Abraham Lincoln
President
February 12, 1809 – April 15, 1865

Abraham Lincoln (National Archives)
Abraham Lincoln, sixteenth President of the United States, was born near Hodgenville, Kentucky on February 12, 1809. His family moved to Indiana when he was seven and he grew up on the edge of the frontier. He had very little formal education, but was an incessant reader when not working on his father’s farm. In 1828, at the age of nineteen, he accompanied a produce-laden flatboat down the Mississippi River to New Orleans, Louisiana—his first visit to a large city. Two years later, the Lincoln family moved to Illinois.
Lincoln worked in a grocery store for several years with a short hiatus in 1832 when he volunteered to fight in the Black Hawk War. At the same time, he studied law and campaigned for a seat on the Illinois State Legislature. Although not elected in his first attempt, Lincoln persevered and won the position in 1834, serving as a Whig.
Abraham Lincoln met Mary Todd in Springfield, Illinois where he was practicing as a lawyer. They were married in 1842 over her family’s objections and had four sons, though only one lived to adulthood. Lincoln focused on his law practice in the early 1850s after one term in Congress from 1847 to 1849. He joined the new Republican party—and the ongoing argument over sectionalism—in 1856. A series of heated debates in 1858 with Stephen A. Douglas, the sponsor of the 1854 Kansas-Nebraska Act, over slavery and its place in the United States forged Lincoln into a prominent figure in national politics. Lincoln’s anti-slavery platform made him extremely unpopular with Southerners and his nomination for President in 1860 enraged them
When he won the election on November 6, 1860, talk of secession, bandied about since the 1830s, took on a serious new tone. The Civil War was not caused by Lincoln’s election, but the election was one of the primary reasons the war broke out the following year.
Lincoln’s decision to fight rather than to let the Southern states secede was not based on his feelings towards slavery. Rather, he felt it was his sacred duty as President of the United States to preserve the Union at all costs. He did not issue his famous Emancipation Proclamation until January 1, 1863 after the Union victory at the Battle of Antietam. The Emancipation Proclamation, which was legally based on the President’s right to seize the property of those in rebellion against the State, only freed slaves in Southern states where Lincoln’s forces had no control. Nevertheless, it changed the tenor of the war, making it, from the Northern point of view, a fight both to preserve the Union and to end slavery.
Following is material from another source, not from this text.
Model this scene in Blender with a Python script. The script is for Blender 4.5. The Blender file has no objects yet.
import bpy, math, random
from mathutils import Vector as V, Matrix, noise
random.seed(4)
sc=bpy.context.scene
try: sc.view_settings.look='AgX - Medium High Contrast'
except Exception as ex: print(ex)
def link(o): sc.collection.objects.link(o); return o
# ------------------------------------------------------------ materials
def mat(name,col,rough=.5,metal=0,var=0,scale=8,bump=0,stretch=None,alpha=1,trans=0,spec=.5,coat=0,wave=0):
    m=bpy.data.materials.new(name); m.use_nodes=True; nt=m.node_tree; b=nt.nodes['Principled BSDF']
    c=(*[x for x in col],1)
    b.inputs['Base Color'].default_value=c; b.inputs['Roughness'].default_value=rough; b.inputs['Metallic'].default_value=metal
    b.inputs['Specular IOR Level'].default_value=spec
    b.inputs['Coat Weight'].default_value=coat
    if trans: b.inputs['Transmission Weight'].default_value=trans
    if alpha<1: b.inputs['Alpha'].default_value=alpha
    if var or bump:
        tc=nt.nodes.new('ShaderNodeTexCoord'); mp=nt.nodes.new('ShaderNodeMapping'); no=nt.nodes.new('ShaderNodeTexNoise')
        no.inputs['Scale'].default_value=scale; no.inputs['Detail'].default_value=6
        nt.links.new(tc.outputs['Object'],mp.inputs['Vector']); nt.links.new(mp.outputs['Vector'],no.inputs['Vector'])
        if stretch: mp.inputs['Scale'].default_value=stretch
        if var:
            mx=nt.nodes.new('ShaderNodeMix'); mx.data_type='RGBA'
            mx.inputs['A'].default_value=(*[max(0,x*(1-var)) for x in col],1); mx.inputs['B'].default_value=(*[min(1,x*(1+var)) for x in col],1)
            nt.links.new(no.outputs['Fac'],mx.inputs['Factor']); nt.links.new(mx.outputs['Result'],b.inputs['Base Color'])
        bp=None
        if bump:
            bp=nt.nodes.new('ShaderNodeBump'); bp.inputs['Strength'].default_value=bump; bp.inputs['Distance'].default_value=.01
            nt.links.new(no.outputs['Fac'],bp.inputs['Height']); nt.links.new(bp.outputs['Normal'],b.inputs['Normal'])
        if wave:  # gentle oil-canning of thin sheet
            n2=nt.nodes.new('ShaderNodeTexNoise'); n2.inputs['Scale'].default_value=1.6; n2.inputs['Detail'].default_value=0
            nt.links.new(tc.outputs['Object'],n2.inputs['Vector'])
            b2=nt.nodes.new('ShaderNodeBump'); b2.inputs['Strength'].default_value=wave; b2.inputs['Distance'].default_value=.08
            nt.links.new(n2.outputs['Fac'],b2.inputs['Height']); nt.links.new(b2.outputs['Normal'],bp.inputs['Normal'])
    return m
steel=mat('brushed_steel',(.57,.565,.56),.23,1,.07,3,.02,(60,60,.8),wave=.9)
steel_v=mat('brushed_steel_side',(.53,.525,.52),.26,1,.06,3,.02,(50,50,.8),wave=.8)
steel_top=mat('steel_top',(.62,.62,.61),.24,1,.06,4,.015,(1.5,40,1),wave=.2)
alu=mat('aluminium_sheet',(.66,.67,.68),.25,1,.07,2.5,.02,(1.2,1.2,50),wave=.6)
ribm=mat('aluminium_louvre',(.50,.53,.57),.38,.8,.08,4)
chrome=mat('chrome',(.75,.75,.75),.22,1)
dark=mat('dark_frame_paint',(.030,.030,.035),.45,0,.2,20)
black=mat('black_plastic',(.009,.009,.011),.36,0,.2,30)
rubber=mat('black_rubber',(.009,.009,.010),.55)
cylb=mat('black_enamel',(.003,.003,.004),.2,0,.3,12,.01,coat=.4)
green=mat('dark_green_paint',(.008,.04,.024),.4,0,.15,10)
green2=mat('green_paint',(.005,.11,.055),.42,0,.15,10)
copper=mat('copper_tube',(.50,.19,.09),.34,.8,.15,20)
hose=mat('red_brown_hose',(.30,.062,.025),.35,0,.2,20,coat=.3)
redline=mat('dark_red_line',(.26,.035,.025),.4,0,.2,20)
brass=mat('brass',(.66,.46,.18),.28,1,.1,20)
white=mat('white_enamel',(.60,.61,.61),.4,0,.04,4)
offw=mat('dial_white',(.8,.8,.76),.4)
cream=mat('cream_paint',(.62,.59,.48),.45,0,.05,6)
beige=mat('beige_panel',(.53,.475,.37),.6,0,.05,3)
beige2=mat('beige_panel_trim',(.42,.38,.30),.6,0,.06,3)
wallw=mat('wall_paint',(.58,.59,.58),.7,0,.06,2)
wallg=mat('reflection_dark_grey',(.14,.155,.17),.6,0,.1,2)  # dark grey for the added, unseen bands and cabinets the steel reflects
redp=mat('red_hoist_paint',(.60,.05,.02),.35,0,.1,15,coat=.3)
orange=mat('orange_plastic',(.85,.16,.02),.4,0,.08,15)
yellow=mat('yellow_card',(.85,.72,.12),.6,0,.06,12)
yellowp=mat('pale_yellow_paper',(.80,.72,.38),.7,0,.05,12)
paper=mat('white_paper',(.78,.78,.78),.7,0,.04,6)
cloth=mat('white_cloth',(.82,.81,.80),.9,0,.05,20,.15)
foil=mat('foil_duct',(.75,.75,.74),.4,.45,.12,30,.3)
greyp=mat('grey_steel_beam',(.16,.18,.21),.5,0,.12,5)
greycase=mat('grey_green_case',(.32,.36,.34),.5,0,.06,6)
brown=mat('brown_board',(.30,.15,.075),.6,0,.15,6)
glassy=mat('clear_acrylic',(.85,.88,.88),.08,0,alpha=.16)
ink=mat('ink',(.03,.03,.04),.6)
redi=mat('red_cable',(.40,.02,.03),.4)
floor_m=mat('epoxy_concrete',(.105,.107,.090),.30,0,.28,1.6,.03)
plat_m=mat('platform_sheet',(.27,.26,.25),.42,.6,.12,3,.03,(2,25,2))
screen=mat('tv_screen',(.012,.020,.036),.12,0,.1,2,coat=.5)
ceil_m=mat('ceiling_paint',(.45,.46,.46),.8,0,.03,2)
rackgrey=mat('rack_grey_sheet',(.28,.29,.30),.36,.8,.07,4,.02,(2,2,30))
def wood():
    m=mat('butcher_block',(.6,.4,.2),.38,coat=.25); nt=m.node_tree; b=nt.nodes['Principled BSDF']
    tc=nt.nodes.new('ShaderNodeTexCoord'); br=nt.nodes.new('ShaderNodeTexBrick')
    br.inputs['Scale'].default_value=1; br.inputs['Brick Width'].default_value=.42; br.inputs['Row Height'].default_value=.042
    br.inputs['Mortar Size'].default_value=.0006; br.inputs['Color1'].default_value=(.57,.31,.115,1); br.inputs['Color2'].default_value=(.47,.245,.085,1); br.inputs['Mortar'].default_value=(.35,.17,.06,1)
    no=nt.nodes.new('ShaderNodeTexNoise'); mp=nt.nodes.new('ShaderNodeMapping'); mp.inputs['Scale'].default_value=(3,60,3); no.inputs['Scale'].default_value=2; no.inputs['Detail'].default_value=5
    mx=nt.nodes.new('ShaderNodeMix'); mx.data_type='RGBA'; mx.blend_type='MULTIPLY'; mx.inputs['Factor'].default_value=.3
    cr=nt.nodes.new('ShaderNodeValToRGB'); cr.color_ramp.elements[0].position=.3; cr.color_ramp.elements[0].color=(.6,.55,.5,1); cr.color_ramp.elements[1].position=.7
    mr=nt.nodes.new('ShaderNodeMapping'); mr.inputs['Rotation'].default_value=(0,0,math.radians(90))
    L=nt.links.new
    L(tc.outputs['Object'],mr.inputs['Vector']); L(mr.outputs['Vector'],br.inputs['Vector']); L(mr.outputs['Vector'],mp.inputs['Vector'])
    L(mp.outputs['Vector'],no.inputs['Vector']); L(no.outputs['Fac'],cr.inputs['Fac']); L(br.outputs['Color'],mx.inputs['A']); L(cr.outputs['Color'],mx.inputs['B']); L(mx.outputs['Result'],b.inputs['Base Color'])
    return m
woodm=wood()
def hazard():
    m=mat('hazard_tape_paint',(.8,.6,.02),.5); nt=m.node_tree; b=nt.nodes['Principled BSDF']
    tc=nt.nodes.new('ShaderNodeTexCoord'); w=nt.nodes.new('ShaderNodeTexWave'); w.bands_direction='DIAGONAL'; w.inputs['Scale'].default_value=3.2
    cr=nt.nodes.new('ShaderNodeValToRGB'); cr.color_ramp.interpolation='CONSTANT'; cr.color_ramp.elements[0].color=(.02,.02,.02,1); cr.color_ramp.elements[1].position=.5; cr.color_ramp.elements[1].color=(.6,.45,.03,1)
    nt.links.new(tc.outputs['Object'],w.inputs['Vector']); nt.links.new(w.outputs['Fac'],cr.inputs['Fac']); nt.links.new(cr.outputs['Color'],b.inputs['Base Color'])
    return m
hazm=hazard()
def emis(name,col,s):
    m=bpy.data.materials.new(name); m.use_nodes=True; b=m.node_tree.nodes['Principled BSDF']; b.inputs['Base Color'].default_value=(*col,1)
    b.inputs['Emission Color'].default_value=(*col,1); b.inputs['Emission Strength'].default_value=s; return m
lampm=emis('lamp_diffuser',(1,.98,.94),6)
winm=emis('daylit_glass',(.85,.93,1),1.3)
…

In addition to its main focus on the Civil War, the Lincoln administration also put into effect a few more peaceful pieces of legislation that would change the character of the nation after the war was over. The Morrill Act of 1862 established the basis of the state university system in this country, while the Homestead Act, also passed in 1862, encouraged settlement of the West by offering 160 acres of free land to settlers.
In 1864, Lincoln ran again for President although it was within his power, because of the war, to suspend the election, despite the fact that he feared he would not win. Nevertheless, he was re-elected, and his inauguration speech, March 4, 1865, set the tone he intended to take when the war finally ended. His one goal, he said, was “lasting peace among ourselves.” He called for “malice towards none” and “charity for all.” The war ended only a month later.
On April 14, 1865, while attending a play at Ford’s Theatre in Washington, D.C., Abraham Lincoln was shot by Confederate sympathizer, John Wilkes Booth. He died the following day, and with him the hope of reconstructing the nation without bitterness.